Breathe the enlivening spirit, and fix

The generous purpose in the glowing breast.”

Not a man in the prison with us could read! Bill practiced largely upon their credulity, and when he desired a little “contraband” fun, he would go to the window, which was always crowded outside with “secesh,” and cry out:

“What will you have?”

“We want to see a Yankee,” they frequently answered.

“Well, now you see me, and what do you think of us?”

“What are you ’uns all down here fighting we ’uns fur?”

Bill would reply: “For a hundred and sixty acres of land and your negroes.”

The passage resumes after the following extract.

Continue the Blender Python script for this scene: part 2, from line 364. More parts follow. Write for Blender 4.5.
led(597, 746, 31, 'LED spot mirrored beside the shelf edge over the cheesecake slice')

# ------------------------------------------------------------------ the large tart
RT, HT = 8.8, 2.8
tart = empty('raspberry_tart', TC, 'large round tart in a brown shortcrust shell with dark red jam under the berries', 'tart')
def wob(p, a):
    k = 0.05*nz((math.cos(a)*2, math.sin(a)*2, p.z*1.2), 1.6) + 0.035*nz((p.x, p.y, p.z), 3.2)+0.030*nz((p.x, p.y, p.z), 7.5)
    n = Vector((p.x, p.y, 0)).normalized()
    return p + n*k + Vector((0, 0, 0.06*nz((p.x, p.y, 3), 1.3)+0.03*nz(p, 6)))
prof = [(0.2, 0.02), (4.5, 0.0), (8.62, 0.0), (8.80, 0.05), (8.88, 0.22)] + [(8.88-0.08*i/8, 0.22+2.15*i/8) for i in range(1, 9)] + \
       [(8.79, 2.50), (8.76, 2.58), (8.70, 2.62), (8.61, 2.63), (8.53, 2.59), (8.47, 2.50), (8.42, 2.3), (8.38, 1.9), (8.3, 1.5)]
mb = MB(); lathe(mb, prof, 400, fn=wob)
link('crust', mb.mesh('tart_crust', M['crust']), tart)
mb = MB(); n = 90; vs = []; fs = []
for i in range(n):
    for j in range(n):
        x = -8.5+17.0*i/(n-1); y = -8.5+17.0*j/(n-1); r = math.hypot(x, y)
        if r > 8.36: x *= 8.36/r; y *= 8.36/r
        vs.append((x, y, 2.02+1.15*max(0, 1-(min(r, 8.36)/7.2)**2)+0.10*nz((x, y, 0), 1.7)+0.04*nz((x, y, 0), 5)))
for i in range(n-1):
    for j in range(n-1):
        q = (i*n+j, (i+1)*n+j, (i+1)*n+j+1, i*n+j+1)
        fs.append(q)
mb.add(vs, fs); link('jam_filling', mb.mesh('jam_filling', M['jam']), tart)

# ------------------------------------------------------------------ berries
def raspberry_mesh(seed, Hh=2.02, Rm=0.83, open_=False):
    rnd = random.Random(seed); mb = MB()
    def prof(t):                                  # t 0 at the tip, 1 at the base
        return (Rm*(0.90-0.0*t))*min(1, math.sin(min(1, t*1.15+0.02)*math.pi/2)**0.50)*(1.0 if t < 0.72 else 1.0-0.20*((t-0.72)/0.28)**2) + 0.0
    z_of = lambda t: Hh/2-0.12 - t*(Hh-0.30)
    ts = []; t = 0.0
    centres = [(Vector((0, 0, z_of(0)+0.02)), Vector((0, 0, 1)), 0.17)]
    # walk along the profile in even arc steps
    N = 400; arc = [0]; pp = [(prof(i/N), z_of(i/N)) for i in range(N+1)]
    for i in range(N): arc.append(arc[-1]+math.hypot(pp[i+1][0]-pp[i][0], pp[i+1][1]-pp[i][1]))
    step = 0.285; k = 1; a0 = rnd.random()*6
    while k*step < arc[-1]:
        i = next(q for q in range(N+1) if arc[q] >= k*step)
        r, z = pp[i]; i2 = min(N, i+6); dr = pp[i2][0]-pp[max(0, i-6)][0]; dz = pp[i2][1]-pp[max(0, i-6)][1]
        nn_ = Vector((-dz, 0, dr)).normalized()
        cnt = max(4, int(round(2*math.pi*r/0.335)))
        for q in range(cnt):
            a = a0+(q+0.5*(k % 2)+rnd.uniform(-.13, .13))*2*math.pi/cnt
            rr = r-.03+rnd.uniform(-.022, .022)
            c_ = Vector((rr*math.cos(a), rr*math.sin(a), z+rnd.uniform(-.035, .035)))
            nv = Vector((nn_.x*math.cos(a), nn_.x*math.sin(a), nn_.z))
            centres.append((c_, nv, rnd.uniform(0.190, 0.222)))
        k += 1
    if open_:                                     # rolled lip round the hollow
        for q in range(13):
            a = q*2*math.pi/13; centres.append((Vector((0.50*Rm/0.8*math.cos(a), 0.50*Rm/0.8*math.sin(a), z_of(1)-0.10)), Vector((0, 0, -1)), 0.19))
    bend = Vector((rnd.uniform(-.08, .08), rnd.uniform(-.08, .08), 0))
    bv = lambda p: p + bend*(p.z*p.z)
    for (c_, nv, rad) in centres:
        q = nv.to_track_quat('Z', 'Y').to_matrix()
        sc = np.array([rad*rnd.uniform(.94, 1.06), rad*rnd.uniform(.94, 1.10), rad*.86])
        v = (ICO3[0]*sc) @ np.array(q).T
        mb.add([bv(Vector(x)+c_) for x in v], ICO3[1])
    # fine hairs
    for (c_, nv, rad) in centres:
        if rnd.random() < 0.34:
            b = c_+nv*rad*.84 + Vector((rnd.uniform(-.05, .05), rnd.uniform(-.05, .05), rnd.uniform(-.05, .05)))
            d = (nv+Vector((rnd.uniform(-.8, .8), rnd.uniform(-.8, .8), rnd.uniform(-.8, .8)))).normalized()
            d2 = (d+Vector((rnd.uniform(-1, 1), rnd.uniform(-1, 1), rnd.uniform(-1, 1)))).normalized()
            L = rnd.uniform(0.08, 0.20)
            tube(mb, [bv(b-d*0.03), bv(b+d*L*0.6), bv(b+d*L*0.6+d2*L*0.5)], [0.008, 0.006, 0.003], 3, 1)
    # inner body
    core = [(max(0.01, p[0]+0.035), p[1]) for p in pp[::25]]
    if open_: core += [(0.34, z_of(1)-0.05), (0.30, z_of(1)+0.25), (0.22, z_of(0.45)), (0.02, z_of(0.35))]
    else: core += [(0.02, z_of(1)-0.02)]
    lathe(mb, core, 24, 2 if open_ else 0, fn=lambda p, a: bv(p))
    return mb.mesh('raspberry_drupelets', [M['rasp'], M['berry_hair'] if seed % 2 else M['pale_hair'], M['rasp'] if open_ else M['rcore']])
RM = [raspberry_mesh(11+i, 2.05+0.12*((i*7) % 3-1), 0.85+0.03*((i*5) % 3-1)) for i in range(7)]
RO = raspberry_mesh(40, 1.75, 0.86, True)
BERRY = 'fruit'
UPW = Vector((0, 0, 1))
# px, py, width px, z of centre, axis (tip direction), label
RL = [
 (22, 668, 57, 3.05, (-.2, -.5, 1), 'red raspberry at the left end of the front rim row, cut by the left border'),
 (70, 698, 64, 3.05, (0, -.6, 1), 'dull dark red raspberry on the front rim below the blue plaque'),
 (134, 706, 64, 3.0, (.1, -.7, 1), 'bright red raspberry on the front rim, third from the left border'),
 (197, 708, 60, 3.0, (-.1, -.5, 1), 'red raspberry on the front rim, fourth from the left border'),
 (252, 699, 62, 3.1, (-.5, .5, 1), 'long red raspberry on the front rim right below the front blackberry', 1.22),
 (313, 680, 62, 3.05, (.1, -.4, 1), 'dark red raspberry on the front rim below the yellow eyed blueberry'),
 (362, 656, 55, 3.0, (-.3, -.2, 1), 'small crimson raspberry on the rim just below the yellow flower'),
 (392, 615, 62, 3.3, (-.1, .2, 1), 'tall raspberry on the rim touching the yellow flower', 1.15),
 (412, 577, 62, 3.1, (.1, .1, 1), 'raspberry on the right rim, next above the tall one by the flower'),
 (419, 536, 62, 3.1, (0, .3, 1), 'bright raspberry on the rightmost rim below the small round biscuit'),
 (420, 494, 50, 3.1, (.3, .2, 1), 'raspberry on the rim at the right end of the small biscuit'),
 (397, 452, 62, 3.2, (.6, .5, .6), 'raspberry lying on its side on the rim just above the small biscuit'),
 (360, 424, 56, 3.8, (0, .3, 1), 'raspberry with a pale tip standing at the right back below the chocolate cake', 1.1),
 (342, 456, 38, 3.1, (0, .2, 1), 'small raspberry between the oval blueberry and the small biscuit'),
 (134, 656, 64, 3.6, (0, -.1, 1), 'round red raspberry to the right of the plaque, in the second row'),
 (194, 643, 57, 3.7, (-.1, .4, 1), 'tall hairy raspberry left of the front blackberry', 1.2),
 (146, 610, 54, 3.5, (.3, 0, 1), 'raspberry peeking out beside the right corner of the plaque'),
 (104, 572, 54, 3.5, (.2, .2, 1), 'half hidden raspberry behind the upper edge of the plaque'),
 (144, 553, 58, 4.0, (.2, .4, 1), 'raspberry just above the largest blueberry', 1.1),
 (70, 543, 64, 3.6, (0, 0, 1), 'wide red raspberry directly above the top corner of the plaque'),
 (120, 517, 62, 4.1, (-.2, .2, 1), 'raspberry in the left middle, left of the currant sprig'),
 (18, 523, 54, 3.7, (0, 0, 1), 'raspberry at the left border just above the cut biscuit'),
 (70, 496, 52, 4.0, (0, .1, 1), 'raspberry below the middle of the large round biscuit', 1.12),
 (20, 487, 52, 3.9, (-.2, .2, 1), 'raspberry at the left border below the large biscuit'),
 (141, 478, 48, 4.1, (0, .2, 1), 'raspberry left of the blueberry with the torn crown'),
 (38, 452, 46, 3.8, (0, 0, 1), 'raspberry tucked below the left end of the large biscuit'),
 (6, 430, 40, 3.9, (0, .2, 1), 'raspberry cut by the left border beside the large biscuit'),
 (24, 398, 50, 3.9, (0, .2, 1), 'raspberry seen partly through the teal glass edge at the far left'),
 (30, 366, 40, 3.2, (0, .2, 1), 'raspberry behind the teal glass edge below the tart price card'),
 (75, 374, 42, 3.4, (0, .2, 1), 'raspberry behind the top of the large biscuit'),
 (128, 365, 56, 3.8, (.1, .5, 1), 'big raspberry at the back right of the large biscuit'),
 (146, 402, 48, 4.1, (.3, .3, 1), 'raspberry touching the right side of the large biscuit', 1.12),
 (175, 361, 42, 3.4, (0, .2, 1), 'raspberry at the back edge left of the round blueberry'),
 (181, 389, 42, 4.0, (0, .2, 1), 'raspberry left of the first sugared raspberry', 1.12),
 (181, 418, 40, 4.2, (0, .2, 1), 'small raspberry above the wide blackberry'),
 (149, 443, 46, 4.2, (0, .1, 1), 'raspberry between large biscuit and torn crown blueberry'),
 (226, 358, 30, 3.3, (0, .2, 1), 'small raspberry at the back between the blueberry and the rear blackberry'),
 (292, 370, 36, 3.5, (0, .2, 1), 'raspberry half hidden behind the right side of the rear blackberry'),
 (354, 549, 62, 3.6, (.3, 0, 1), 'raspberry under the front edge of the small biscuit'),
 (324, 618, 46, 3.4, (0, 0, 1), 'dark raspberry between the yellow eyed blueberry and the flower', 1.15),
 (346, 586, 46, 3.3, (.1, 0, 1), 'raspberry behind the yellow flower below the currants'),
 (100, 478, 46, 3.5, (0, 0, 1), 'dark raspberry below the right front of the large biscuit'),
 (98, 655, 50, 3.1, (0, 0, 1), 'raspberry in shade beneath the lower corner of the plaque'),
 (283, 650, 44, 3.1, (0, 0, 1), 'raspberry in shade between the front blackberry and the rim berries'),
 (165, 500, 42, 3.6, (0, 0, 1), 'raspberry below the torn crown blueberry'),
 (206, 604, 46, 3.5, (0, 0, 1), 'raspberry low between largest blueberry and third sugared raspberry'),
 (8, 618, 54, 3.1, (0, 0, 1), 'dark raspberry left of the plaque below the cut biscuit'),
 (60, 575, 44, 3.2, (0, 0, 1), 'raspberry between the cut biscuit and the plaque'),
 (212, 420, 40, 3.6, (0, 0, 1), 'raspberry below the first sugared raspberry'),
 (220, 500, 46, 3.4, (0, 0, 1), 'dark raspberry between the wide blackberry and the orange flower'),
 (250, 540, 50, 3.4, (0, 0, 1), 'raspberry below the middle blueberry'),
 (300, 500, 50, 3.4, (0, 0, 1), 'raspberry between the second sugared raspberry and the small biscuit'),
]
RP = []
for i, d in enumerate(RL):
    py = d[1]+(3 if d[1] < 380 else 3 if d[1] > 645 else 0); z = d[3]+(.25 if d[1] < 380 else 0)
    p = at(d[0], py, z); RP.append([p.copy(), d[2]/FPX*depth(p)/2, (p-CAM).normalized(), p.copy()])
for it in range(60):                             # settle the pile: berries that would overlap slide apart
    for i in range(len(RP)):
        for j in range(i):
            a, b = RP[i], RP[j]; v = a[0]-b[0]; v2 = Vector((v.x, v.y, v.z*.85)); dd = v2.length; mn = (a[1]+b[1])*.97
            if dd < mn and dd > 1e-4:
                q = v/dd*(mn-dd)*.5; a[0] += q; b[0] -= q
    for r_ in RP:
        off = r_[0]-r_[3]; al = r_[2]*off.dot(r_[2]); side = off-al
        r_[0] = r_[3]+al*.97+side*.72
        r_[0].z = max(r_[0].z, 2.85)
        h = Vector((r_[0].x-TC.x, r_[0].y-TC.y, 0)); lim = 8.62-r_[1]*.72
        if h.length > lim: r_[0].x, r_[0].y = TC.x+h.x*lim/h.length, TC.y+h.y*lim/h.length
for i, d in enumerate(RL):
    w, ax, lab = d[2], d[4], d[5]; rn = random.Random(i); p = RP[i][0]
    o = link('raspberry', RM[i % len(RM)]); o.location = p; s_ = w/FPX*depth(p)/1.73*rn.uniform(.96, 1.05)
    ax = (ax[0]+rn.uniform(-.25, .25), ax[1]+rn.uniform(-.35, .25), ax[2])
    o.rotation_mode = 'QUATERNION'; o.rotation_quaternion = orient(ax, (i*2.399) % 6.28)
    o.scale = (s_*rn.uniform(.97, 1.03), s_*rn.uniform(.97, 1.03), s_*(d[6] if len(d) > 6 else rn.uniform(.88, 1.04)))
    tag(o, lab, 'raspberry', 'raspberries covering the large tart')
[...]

“Calico Bill” was a genuine, shrewd and intelligent Yankee, from the State of Maine. He gave me a sketch of his history, in which I learned that he was teaching in a private family in Florida, when the war broke out, was pressed into the Confederate service, and had quarreled with his captain, who undertook to exercise an authority over him, incompatible with his native freedom. He said he would rather meet his fate there than to die in the rebel army. He said there were many Northern men in their army, and that three-fourths of them would vote for the old banner and Constitution, if uninfluenced by their leaders. “But,” he added, “you see how this fellow does” (referring to the man he had been drilling); “and there are thousands in their army just as ignorant as he.”

When he went for a bucket of water, he would call out, “Come on, about thirty or forty of you infernal rebels, and go with me after some water!”